How the Kinks captured a changing England on ‘Village Green Preservation Society’
It is no accident that The Kinks are remembered as the most English of all the British Invasion bands. Ray Davies’ wry observations of English life allowed the group to create songs that captured the absurdity of Englishness as well as the shifting social landscape of the nation as a whole. If there’s one song that captures Davies’ view of Englishness better than any other, it is undoubtedly ‘Village Green Preservation Society’ from the 1967 album of the same name.
Davies’ childhood coincided with a period of enormous change in the UK. Once the nation had regained equilibrium after the Second World War, there was a sense that innovation was the only option. This catalysed a mental revolution that saw anti-Victorian sentiment sweep the nation. Reverence for churches and the Victorian morality that had once stewed there began to decline.
At the same time, London’s Victorian architecture began to disappear – replaced by modernist tower blocks that left the city’s inhabitants feeling as though they were surrounded by glass and steel. In the late 1940s, Victorian buildings had come to be viewed with scepticism by promoters of the newly-introduced listed buildings program, many of whom believed that only the most outstanding buildings – those constructed between 1850 and 1914 – should be saved from the wrecking ball.
By the time Dave Davies penned the titular track of The Village Green Preservation Society, nostalgia was brewing. Though the spokespeople of the UK’s countercultural youth movement rejected the social politics of the Victorian age, they developed a strange affection for the aesthetics of the era. “We are the Skyscraper condemnation Affiliate,” Davies sings in ‘Village Green Preservation society’, “God save Tudor houses, antique tables and billiards.”
It’s usually fairly easy to tell when Ray Davies is being satirical. That’s not the case in ‘The Village Green’. Though the speaker’s desire to protect aspects of British cultural identity comes off as faintly ridiculous, it is the ridiculousness of “Donald Duck, Vaudeville and Variety” that makes such things worthy of protection. While some critics have argued that this snapshot of village life was inspired by Davies’ early life in Devon, the songwriter has dismissed such interpretations. As he explained during an interview with The Independent in 2009, much of it is based on his memories of growing up in London in the 1950s: “You have to remember that North London was my village green, my version of the countryside. The street [and district] I grew up in was called Fortis Green, and then there was Waterlow Park and the little lake.”

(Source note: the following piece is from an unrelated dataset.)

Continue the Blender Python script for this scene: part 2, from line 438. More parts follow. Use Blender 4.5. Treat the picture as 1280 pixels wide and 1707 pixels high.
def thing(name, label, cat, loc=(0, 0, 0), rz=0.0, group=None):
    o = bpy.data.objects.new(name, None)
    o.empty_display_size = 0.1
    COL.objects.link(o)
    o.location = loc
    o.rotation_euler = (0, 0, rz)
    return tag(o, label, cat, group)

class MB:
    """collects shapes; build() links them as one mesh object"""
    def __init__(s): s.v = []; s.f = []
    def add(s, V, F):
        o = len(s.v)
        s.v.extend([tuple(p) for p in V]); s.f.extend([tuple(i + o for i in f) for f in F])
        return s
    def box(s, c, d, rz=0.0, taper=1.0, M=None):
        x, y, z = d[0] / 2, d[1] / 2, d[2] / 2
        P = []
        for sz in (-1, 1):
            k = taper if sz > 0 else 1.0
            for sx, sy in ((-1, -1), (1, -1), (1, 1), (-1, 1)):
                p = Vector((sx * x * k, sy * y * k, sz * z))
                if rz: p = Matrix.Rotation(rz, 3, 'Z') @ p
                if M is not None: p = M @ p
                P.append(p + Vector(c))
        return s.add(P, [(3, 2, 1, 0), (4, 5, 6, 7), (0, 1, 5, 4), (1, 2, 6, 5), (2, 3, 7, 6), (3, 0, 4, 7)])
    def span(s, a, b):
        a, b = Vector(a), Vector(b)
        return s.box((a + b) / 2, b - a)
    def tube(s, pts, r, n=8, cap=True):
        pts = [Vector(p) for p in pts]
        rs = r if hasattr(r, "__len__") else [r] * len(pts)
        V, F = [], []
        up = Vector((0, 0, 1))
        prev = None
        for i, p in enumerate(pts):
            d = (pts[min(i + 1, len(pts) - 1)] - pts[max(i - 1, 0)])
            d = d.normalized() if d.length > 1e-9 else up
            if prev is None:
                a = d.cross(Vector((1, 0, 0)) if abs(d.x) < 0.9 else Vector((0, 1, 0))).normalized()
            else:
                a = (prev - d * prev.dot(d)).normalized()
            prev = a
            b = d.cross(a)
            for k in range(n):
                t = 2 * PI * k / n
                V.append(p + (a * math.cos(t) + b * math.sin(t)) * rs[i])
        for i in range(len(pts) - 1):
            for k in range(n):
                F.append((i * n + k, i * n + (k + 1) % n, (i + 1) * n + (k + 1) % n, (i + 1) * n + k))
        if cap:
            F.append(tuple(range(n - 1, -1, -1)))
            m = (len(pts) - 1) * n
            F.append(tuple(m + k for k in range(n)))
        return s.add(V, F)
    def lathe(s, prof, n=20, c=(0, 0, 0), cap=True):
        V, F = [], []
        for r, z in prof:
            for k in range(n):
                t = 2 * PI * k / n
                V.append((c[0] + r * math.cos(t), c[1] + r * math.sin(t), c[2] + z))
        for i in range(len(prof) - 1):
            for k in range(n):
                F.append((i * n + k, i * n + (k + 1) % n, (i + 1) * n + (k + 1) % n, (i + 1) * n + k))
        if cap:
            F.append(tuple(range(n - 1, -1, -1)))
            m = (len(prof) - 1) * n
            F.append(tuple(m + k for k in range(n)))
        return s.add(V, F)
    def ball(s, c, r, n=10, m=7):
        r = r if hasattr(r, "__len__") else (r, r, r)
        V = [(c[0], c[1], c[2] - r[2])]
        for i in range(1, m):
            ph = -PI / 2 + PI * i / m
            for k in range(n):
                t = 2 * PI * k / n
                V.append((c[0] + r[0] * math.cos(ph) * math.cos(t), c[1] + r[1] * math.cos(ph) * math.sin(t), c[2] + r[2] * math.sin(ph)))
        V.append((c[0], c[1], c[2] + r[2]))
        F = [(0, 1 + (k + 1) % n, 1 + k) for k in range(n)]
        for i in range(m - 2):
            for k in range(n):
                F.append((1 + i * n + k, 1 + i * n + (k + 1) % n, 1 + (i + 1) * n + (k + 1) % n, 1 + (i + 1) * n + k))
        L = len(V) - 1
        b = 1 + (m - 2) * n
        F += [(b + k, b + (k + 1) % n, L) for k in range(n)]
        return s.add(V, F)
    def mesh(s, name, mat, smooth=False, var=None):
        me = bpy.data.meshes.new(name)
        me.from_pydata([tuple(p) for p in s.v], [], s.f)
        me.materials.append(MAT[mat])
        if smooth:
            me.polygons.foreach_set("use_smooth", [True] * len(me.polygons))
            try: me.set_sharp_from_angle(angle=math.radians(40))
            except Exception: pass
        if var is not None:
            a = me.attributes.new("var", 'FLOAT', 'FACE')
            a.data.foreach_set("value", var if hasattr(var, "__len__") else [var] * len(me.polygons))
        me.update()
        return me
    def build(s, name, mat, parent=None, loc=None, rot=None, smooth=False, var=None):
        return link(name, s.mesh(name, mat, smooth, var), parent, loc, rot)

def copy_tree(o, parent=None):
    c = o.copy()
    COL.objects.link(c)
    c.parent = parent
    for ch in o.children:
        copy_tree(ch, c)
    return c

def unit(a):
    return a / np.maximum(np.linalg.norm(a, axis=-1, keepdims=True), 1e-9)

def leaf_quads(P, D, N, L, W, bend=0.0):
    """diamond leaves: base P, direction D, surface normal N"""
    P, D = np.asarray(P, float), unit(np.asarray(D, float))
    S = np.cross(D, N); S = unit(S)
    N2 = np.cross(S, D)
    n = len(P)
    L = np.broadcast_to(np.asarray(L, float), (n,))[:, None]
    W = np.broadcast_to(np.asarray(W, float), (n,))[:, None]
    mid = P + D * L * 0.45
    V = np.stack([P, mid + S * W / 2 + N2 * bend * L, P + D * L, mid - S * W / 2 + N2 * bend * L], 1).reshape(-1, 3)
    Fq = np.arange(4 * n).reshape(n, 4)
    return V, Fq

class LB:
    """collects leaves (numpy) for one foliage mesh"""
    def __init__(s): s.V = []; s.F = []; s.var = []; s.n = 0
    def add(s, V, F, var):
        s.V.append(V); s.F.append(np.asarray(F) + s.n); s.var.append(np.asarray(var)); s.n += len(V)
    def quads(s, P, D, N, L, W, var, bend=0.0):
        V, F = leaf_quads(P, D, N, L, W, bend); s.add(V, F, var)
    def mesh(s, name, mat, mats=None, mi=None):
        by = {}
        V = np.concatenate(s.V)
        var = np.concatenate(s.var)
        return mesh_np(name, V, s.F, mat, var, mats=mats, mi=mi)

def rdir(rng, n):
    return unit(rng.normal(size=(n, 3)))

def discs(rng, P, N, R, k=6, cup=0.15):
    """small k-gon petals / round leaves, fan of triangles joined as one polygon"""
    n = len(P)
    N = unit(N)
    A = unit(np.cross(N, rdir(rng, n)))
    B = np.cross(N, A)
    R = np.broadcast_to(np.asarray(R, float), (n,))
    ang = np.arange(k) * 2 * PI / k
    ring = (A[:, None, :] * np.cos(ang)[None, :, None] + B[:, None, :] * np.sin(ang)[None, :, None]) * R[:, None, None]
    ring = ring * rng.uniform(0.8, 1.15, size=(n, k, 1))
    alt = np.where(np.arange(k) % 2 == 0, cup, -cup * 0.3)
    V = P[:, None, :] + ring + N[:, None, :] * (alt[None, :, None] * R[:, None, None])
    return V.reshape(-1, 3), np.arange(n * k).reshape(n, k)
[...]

It’s easy to view ‘The Village Green’ as an attempt by Davies to reconstruct some lost past. The album – a collection of songs rich in pastoral imagery and nostalgia for childhood and lost Empire – is certainly the most Proustian LP the band ever produced, and it’s not unsurprising that it made The Kinks look like traitors of the youth movement. ‘Village Green’ evokes a Victorian vision of “Merrie England”, which isn’t all that surprising given that the UK was going through a similar period of urban development and industrial acceleration.
It’d be wrong, though, to assume that The Kinks were trying to somehow lose themselves in the past. At no point do the Kinks treat the past as a place to escape the modern world. In fact, in ‘Village Green’, Davies is simply observing and cataloguing the English eccentricities he views as worthy of conservation. England was changing at an incredible speed, and some things were bound to get lost along the way.